Is it the jet stream or the wrong kind of rain that's causing our dreadful and damaging weather, asks Philip Bowern. Both seems to be the answer, according to the experts
The weather is always news in Britain. But over the past 14 months, with a drought followed by a deluge rounded off with ice and snow and more rain, it has become more than just a topic of conversation at the bus stop or in the pub.
Farmland is so wet that in some areas only another drought will solve the problems; the impact from last year's poor harvest and difficult conditions for livestock will cut farm incomes by up to 50 per cent, the NFU is warning. Travel has been disrupted and millions lost to business while many householders are struggling to renew their insurance after flooding. And the tourist industry is anxiously looking ahead to what 2013 might bring and hoping the visitors will keep faith with a region that recently seems only to have been able to greet them with sheets of rain.

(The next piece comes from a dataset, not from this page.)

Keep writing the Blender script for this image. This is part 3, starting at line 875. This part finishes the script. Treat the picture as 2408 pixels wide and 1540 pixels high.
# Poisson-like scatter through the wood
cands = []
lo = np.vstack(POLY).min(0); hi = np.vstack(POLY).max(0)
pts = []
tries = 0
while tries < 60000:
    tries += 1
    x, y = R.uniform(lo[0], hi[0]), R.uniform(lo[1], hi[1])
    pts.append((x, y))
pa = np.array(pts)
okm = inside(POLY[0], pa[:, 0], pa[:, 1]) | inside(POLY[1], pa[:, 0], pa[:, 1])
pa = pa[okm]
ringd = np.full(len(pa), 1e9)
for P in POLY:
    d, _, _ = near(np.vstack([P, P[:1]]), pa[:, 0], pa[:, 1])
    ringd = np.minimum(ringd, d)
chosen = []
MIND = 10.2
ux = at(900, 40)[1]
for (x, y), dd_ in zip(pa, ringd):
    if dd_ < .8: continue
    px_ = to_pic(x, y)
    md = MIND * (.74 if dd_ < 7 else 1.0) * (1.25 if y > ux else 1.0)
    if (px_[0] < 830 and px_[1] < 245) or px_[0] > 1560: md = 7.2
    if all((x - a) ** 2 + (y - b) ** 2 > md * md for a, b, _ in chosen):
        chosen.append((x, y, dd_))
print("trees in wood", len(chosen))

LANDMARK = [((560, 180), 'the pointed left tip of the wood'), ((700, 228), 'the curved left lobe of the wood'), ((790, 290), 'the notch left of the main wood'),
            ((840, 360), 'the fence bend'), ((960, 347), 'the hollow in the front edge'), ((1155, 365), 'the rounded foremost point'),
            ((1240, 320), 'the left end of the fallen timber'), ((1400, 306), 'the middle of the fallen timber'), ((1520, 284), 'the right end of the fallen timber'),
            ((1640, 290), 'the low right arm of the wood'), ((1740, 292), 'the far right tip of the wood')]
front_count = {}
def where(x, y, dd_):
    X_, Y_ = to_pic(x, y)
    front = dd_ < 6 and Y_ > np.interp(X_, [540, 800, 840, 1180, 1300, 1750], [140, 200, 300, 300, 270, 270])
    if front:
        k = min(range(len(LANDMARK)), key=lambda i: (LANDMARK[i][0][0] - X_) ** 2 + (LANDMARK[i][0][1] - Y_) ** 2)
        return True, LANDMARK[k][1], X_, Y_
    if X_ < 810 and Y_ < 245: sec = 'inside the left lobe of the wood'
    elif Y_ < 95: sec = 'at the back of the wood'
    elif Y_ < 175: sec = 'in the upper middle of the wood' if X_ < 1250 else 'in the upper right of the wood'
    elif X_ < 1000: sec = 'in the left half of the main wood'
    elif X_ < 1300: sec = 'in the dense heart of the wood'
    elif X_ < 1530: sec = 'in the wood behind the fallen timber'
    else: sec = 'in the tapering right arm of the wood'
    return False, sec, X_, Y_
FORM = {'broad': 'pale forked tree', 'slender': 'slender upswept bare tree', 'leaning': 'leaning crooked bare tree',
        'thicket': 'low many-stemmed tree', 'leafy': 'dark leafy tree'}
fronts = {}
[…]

So what is going on? On the BBC's 1 Countryfile on Sunday night one weather expert suggested the melting ice caps had blurred the lines between the frozen north and the tropics, causing the jet stream to lose its definition and wander across the northern hemisphere, capturing Britain in prolonged periods of either warm dry weather or cold wet weather.
But it was the Environment Agency that found itself on the end of a severe backlash for its own explanation of what was going wrong. Its chairman Chris Smith said much of the flooding problems still facing the West were because of a 'new type' of rain.

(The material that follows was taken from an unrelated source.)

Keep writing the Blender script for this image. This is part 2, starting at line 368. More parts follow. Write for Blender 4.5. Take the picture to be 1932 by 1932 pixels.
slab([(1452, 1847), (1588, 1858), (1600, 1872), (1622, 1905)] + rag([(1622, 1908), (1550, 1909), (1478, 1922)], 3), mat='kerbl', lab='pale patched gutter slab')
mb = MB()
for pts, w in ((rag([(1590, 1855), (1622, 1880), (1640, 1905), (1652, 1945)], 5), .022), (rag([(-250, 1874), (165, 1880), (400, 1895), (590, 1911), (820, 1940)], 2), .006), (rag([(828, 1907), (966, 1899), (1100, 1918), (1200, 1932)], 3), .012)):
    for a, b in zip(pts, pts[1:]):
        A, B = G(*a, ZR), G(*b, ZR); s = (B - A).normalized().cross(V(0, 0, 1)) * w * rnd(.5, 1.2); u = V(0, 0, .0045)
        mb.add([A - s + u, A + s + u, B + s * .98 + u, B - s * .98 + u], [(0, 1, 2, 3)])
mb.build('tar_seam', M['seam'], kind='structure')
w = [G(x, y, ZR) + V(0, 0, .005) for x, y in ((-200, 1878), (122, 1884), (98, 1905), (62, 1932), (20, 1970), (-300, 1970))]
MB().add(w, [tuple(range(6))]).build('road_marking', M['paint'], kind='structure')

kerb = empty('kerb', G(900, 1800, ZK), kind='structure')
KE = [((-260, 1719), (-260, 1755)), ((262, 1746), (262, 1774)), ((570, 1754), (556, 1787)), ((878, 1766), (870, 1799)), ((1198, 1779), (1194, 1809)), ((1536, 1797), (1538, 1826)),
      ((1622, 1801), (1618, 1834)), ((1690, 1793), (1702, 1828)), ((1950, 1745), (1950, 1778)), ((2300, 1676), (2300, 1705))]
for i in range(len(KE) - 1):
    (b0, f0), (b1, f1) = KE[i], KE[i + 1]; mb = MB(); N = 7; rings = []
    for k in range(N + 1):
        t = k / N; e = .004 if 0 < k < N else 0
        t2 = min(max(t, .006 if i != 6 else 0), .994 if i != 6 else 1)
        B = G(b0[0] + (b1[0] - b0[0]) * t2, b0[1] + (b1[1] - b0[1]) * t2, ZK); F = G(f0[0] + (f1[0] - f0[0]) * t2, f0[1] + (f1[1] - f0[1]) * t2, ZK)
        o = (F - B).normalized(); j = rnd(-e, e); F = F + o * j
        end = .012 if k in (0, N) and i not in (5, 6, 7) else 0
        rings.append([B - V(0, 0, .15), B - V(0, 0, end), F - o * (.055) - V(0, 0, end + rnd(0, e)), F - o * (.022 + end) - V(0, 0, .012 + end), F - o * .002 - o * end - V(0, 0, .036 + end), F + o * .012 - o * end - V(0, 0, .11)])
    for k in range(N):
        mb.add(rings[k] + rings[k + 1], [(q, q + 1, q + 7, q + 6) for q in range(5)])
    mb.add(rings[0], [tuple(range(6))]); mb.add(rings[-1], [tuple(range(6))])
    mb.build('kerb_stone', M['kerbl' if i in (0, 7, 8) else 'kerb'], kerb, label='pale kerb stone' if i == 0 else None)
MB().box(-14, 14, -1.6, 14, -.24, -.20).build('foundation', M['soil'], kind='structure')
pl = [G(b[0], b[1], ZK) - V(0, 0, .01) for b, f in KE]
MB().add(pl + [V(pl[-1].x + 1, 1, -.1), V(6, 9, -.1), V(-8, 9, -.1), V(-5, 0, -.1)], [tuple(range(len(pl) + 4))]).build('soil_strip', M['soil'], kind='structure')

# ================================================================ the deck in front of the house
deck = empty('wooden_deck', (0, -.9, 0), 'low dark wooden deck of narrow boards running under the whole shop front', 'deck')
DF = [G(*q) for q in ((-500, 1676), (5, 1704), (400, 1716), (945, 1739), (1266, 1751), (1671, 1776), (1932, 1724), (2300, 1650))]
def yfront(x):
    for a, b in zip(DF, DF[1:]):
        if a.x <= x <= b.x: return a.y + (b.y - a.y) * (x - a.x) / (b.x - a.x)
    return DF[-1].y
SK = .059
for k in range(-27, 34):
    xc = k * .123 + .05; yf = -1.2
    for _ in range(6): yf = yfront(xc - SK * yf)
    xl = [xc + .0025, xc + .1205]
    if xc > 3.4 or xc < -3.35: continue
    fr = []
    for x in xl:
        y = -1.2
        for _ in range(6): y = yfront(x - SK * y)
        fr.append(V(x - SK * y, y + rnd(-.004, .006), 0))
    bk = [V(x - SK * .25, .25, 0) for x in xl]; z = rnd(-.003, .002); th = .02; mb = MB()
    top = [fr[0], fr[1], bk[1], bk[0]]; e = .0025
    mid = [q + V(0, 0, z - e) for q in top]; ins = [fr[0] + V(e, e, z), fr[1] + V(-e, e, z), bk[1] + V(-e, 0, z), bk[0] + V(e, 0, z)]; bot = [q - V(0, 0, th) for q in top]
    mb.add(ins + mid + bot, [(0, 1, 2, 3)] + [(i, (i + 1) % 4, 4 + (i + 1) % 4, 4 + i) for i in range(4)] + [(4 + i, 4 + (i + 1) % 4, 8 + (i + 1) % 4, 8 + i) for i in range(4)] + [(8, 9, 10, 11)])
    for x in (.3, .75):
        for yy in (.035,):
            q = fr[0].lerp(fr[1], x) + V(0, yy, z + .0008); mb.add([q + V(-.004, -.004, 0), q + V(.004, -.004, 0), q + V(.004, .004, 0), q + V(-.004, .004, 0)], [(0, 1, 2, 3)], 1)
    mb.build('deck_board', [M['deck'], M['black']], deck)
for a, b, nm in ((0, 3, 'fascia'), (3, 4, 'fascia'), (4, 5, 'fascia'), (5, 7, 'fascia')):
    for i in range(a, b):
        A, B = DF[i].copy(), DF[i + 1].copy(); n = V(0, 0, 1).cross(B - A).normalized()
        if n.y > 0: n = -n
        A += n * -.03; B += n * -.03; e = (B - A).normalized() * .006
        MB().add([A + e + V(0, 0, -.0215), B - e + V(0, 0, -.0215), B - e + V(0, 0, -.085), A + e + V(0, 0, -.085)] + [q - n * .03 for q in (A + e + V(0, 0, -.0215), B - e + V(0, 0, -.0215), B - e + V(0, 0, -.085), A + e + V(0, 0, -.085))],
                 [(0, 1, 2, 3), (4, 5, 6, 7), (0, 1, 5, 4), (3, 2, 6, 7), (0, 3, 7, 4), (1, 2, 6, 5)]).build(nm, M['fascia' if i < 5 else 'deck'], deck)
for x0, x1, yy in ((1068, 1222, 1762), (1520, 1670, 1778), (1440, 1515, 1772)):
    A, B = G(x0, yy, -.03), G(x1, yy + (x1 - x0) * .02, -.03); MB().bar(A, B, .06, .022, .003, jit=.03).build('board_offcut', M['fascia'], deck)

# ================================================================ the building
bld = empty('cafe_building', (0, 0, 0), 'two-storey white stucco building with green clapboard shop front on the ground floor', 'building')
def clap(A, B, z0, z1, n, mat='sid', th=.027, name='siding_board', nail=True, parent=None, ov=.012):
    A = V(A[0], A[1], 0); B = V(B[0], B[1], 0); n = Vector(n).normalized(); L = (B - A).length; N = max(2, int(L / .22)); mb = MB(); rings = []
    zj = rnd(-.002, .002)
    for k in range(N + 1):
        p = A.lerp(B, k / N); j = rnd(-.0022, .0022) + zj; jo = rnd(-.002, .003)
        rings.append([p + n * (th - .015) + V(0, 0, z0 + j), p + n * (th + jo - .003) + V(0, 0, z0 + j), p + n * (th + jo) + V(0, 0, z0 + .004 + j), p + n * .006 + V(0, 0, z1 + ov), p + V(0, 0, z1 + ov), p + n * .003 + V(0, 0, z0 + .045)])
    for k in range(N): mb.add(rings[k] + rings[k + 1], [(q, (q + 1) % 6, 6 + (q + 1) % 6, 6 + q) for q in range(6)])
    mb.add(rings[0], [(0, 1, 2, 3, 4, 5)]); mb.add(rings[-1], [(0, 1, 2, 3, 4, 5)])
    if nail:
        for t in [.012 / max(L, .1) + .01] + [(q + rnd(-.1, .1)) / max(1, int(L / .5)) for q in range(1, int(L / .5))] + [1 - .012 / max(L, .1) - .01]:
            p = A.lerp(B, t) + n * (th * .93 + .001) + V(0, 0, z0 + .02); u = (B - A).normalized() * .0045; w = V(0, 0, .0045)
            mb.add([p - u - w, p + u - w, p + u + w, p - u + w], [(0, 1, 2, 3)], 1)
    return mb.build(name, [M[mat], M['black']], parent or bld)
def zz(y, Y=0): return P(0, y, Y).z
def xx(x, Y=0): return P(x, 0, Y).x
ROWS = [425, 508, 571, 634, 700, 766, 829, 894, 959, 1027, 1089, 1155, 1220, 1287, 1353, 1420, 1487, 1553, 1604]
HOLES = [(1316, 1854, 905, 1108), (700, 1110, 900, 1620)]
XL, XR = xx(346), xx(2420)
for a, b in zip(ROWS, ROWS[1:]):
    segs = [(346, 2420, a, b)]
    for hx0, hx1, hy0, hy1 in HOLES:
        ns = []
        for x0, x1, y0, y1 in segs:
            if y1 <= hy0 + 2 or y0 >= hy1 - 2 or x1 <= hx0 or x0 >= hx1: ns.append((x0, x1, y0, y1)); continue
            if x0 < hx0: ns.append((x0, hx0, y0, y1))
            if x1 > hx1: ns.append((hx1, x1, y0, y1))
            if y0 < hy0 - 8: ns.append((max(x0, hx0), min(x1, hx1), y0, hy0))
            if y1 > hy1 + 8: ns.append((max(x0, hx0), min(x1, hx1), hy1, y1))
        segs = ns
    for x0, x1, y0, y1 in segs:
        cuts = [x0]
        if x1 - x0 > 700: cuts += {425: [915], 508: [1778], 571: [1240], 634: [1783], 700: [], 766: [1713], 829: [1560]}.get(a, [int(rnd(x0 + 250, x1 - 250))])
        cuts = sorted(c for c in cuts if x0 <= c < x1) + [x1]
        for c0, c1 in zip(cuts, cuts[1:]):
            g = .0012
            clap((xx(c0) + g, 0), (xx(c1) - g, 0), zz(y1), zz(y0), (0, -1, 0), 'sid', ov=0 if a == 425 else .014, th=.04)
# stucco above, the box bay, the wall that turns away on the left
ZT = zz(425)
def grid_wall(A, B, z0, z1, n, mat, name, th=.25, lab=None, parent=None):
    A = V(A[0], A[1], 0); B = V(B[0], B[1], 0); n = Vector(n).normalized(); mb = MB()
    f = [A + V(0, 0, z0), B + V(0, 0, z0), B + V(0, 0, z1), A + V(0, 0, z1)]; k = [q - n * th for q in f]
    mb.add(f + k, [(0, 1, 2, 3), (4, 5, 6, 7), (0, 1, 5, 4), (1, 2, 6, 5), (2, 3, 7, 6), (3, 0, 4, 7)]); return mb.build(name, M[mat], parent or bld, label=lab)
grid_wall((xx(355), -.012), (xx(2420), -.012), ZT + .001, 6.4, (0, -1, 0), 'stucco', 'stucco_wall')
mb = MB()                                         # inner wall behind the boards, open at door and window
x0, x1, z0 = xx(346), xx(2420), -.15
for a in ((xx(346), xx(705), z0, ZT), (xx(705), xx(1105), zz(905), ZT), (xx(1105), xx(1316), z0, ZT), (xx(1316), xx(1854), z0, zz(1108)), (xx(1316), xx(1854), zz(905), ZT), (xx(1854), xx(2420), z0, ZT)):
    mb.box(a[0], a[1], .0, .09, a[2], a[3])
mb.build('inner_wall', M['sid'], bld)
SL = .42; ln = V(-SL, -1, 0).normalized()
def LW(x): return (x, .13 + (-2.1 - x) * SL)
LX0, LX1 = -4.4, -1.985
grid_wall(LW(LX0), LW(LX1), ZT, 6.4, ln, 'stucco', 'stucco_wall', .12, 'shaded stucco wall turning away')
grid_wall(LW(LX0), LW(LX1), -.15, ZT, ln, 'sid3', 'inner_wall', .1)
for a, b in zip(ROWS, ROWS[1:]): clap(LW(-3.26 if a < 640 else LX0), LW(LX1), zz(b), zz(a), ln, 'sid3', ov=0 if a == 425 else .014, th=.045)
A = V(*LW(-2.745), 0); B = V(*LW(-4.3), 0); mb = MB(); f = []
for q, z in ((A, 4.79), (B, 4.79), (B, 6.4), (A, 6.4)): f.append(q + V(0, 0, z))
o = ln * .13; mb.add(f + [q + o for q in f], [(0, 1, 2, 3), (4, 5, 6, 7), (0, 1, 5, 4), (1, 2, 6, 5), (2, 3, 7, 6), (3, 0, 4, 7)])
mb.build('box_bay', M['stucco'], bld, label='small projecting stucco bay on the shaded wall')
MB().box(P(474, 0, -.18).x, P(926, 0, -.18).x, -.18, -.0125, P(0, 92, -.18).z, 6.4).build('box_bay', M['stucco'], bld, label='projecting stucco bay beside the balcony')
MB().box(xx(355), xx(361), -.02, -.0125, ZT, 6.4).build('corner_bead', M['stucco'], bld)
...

West Somerset MP Ian Liddell-Grainger said the comment from the former Labour minister – now Lord Smith – who chairs the Agency, was 'an insult' to those battling floods and calling for investment in flood defences and action on the Somerset Levels.
Lord Smith was speaking after attending a 60th anniversary memorial service to those who died in the 1953 floods of East Anglia, and said Britain was much better prepared now for such an event.
But he said that many of the problems facing places like the Somerset Levels were because of a changing climate and a new type of rain. He said: "Instead of rain sweeping in a curtain across the country, we are getting convective rain, which sits in one place and just dumps itself in a deluge over a long period of time. From the point of view of filling up the rivers and the drains, that is quite severe."
Lord Smith spoke as water levels across the region remain high, many parts of the Somerset Levels are still under water and river levels from the Cotswolds down to Dorset and westwards to Cornwall are just a few days of rain away from bursting their banks again, just nine weeks after they did twice in a fortnight at the end of November.
"We are off the hook, for the time being," said Lord Smith. "Groundwater levels are now, for much of the country, too high. If there was not another drop of rain for the whole of the rest of this year we would survive, but we would be seriously worried.
"Last year taught us that weather patterns are getting more extreme. If you'd said to me a decade ago that we'd have a year in which the first three months would be facing a serious prospect of very severe drought, but we'd then have nine months of the wettest period since records began, I'd have just said, 'No, that sort of extreme weather does not happen here in Britain.' Increasingly, it does.
"Virtually every weekend in June and July there was a major flooding event somewhere around the country. I think people everywhere began to recognise this is serious."
He added that he hoped the flooding problems of the past 12 months – since a drought was called in many parts of the country last spring – have acted as a wake-up call for the Government. "I think it will help to focus minds. It has probably helped to make sure that flood defence is up there along with transport," he added.
But Conservative MP Ian Liddell-Grainger said the Environment Agency needed to do its job better, or it should be taken away.
"The comment that it's the wrong type of rain, or a new type of rain is frankly an insult to the intelligence of people who have struggled with flooding in the past few months. It's like a railway company complaining of the wrong type of leaves.
"What the EA staff do on the ground is great, but in strategic flood defence terms it is not fit for purpose and it is failing. Everyone agrees that the Parrett and the Tone need to be dredged, and there is a long list of pumps and pumping stations and equipment that need upgrading and improving, but it isn't being done."
Whether its a different kind of rain or due to the meandering jet stream – or a bit of both – it is increasingly clear weather patterns are changing.
Perhaps it will – as Mr Liddell-Grainger suggests – focus minds on how we deal with that change.